** START Information provided **
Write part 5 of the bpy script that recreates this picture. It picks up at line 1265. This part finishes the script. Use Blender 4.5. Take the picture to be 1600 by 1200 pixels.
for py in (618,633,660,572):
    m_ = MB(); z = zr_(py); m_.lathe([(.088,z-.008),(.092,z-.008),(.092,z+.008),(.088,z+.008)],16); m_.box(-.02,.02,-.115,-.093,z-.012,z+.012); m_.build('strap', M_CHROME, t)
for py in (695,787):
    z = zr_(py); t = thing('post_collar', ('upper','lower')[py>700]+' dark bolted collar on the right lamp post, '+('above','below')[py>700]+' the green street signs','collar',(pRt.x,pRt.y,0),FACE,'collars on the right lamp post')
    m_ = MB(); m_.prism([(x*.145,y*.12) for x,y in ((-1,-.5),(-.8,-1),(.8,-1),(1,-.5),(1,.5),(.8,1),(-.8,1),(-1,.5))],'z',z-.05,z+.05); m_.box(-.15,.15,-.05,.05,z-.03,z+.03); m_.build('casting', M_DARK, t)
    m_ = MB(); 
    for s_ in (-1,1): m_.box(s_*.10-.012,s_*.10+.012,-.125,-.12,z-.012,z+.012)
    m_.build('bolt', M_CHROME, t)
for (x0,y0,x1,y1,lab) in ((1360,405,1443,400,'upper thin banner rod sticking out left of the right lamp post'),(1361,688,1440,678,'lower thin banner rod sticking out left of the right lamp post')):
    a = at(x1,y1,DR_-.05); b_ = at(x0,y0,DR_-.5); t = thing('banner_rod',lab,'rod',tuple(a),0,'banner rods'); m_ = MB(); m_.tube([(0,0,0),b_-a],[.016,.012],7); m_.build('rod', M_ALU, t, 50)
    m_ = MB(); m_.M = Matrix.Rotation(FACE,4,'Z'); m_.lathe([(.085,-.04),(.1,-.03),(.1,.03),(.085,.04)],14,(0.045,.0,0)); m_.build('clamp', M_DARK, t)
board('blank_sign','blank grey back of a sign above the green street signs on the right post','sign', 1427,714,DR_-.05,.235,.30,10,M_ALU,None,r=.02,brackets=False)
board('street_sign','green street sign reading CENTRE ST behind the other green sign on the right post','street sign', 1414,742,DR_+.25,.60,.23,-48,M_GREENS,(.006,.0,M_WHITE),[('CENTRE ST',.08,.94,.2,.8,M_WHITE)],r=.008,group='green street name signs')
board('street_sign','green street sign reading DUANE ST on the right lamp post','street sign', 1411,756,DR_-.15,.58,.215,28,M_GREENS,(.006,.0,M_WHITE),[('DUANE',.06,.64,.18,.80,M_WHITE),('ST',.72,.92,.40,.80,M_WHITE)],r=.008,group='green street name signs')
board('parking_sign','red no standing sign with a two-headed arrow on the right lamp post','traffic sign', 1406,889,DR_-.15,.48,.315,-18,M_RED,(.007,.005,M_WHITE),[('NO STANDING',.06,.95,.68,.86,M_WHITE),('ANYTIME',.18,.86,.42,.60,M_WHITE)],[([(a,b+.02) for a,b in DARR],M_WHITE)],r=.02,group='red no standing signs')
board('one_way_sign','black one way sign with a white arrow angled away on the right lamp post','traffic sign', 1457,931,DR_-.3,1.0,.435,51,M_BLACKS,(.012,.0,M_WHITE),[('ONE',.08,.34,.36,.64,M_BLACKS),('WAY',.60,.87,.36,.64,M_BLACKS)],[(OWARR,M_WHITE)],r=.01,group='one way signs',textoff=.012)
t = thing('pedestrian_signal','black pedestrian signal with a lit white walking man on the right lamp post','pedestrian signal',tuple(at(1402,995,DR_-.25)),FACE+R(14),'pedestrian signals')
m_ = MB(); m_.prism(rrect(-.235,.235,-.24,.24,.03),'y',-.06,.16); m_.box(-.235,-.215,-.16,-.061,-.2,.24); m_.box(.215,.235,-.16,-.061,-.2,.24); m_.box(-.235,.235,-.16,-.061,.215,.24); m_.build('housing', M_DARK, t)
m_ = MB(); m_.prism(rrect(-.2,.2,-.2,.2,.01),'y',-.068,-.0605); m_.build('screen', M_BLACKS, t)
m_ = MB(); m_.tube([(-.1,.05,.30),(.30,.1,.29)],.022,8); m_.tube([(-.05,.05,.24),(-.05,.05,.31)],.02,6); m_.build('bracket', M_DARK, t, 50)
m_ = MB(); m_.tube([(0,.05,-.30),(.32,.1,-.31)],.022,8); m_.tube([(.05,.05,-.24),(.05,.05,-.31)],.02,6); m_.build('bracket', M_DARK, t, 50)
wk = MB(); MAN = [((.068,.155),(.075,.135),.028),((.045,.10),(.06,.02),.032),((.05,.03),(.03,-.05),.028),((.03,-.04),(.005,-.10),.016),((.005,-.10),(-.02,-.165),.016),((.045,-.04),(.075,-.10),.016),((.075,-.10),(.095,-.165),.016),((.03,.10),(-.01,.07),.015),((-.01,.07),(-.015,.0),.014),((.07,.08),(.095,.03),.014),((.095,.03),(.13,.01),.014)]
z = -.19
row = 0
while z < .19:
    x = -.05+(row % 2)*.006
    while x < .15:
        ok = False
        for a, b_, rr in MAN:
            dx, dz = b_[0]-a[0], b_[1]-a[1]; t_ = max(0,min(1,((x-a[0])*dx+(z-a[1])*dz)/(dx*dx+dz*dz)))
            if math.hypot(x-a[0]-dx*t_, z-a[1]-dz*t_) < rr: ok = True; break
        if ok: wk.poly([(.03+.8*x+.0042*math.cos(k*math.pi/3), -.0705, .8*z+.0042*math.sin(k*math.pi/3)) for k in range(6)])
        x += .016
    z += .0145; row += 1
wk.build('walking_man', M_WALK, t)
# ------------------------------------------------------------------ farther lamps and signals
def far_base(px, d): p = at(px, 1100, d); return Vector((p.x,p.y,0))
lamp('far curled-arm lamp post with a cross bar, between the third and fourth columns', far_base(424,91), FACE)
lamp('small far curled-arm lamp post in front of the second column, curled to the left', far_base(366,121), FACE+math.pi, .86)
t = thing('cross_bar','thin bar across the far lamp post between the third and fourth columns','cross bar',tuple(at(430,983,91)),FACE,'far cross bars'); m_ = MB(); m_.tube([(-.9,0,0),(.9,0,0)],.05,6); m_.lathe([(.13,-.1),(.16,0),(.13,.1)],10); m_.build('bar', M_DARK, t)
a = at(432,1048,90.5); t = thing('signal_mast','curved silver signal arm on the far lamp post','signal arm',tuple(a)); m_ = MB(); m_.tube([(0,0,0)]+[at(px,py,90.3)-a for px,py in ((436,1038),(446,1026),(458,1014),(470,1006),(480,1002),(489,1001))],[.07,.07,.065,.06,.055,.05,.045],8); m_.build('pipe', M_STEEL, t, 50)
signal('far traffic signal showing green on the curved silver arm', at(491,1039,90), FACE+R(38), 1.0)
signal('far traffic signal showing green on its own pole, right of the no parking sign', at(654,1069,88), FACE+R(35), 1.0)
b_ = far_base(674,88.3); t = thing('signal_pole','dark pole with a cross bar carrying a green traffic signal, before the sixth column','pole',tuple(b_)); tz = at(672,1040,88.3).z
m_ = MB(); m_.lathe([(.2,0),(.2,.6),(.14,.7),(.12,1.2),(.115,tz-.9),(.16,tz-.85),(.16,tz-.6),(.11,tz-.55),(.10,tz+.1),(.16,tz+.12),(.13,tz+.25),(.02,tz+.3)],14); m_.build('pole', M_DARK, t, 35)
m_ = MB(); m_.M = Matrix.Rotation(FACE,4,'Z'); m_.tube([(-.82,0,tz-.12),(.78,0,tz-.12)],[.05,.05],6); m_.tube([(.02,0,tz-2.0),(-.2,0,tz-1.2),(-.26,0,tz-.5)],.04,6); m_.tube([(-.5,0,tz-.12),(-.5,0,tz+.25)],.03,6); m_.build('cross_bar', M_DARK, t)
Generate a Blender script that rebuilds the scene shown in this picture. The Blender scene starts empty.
** END Information provided **
# Given exercise:
Only lines with the string "Blender" belong in your answer; copy each one.

# Answer for the task:
Write part 5 of the bpy script that recreates this picture. It picks up at line 1265. This part finishes the script. Use Blender 4.5. Take the picture to be 1600 by 1200 pixels.
Generate a Blender script that rebuilds the scene shown in this picture. The Blender scene starts empty.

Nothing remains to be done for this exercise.